Entries with scene source code:
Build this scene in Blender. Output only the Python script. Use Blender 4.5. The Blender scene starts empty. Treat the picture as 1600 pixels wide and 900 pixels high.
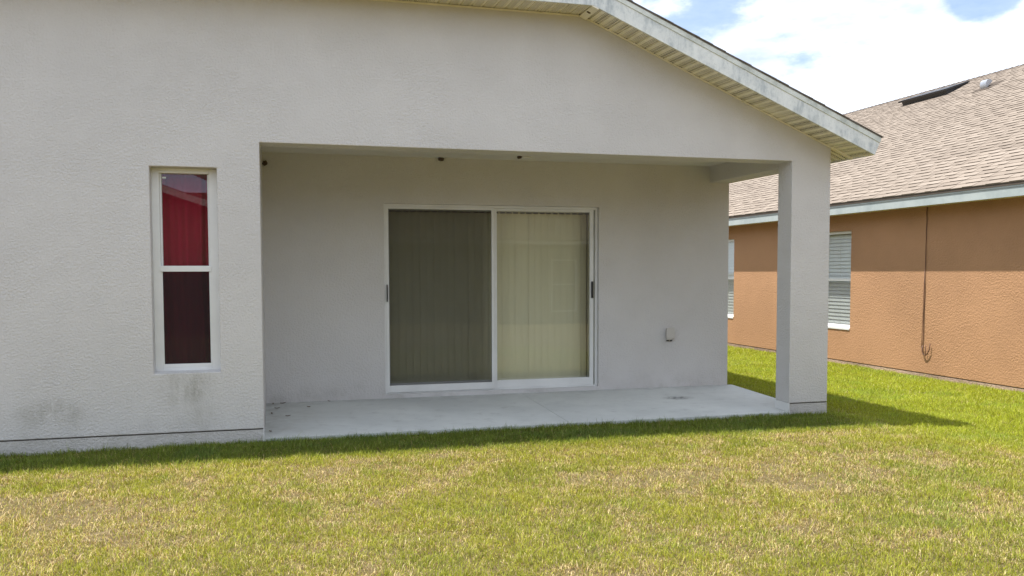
import bpy, bmesh, math, random
import numpy as np
from mathutils import Matrix, Vector

SC = bpy.context.scene
# ------------------------------------------------------------------ camera
cam_data = bpy.data.cameras.new('camera')
cam = bpy.data.objects.new('camera', cam_data)
SC.collection.objects.link(cam)
cam_data.sensor_width = 36.0
cam_data.lens = 1358.325 / 1600 * 36
cam_data.shift_y = 44.868 / 1600
cam_data.clip_start = 0.05
cam_data.clip_end = 2000
cam.matrix_world = Matrix(((0.964832, 0.016108, -0.262374, 0.10991),
                           (-0.262854, 0.048905, -0.963595, -7.66875),
                           (-0.00269, 0.998674, 0.051419, 1.37768),
                           (0, 0, 0, 1)))
SC.camera = cam
SC.render.resolution_x, SC.render.resolution_y = 1024, 576
# ------------------------------------------------------------------ world and sun
SUN_DIR = Vector((-0.335, 0.083, 1.0)).normalized()
SUN_EL = math.asin(SUN_DIR.z)
SUN_ROT = math.atan2(SUN_DIR.x, SUN_DIR.y)
SKY_STRENGTH, SUN_STRENGTH, EXPOSURE = 0.060, 5.0, 0.75
CLOUD = (12.2, 13.2, 15.0, 1)
world = bpy.data.worlds.new("World")
SC.world = world
world.use_nodes = True
wn, wl = world.node_tree.nodes, world.node_tree.links
wn.clear()
wo = wn.new('ShaderNodeOutputWorld')
bg = wn.new('ShaderNodeBackground'); bg.inputs['Strength'].default_value = SKY_STRENGTH
wl.new(bg.outputs[0], wo.inputs[0])
sky = wn.new('ShaderNodeTexSky'); sky.sky_type = 'NISHITA'; sky.sun_disc = False
sky.sun_elevation = SUN_EL; sky.sun_rotation = SUN_ROT
sky.air_density = 1.0; sky.dust_density = 1.5; sky.ozone_density = 1.5
tc = wn.new('ShaderNodeTexCoord')
def wmath(op, a, b=None, clamp=False):
    n = wn.new('ShaderNodeMath'); n.operation = op; n.use_clamp = clamp
    for i, v in enumerate((a, b)):
        if v is None: continue
        if isinstance(v, (int, float)): n.inputs[i].default_value = v
        else: wl.new(v, n.inputs[i])
    return n.outputs[0]
def wnoise(scale, detail, rough, zsc=2.2):
    mp = wn.new('ShaderNodeMapping'); mp.inputs['Scale'].default_value = (1, 1, zsc)
    wl.new(tc.outputs['Generated'], mp.inputs[0])
    n = wn.new('ShaderNodeTexNoise'); n.inputs['Scale'].default_value = scale
    n.inputs['Detail'].default_value = detail; n.inputs['Roughness'].default_value = rough
    wl.new(mp.outputs[0], n.inputs['Vector']); return n.outputs['Fac']
def wspot(d, radius, soft):
    vm = wn.new('ShaderNodeVectorMath'); vm.operation = 'DISTANCE'
    wl.new(tc.outputs['Generated'], vm.inputs[0]); vm.inputs[1].default_value = d
    m = wn.new('ShaderNodeMapRange'); m.interpolation_type = 'SMOOTHSTEP'
    m.inputs['From Min'].default_value = radius; m.inputs['From Max'].default_value = radius + soft
    m.inputs['To Min'].default_value = 1; m.inputs['To Max'].default_value = 0
    wl.new(vm.outputs['Value'], m.inputs['Value']); return m.outputs[0]
cl = wmath('ADD', wnoise(2.6, 9, 0.58), wmath('MULTIPLY', wnoise(11, 7, 0.6), 0.22))
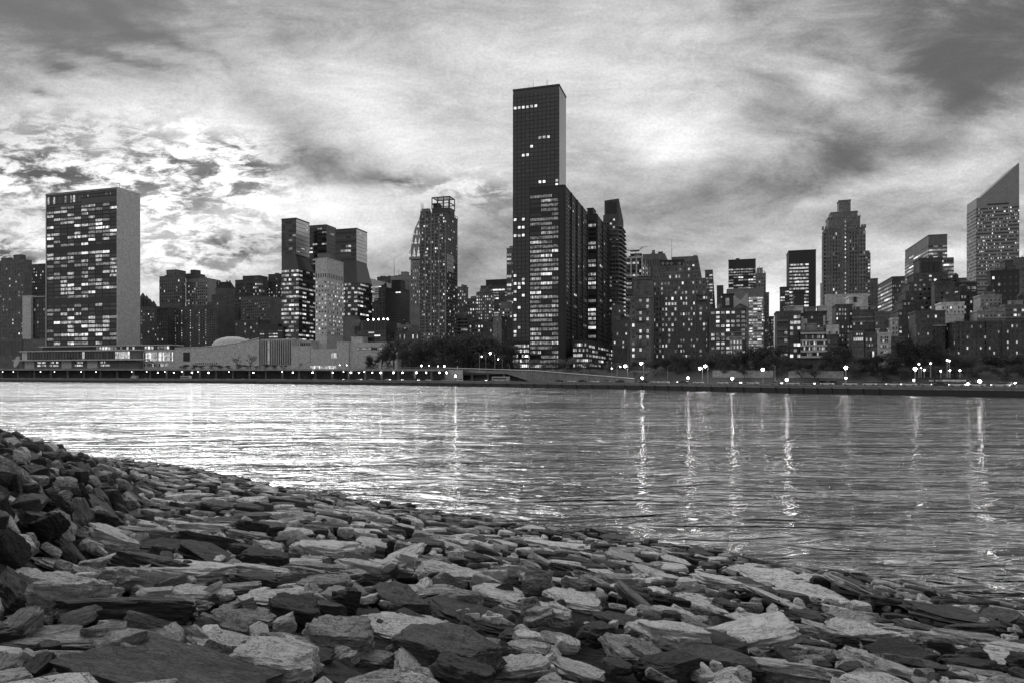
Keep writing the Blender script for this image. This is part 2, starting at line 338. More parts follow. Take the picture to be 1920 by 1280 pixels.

To be done: From the opening line of the listing above through the line bearing "from mathutils import Matrix, Vector", repeat each line exactly. Drop every picture.

Problem solution:
Build this scene in Blender. Output only the Python script. Use Blender 4.5. The Blender scene starts empty. Treat the picture as 1600 pixels wide and 900 pixels high.
import bpy, bmesh, math, random
import numpy as np
from mathutils import Matrix, Vector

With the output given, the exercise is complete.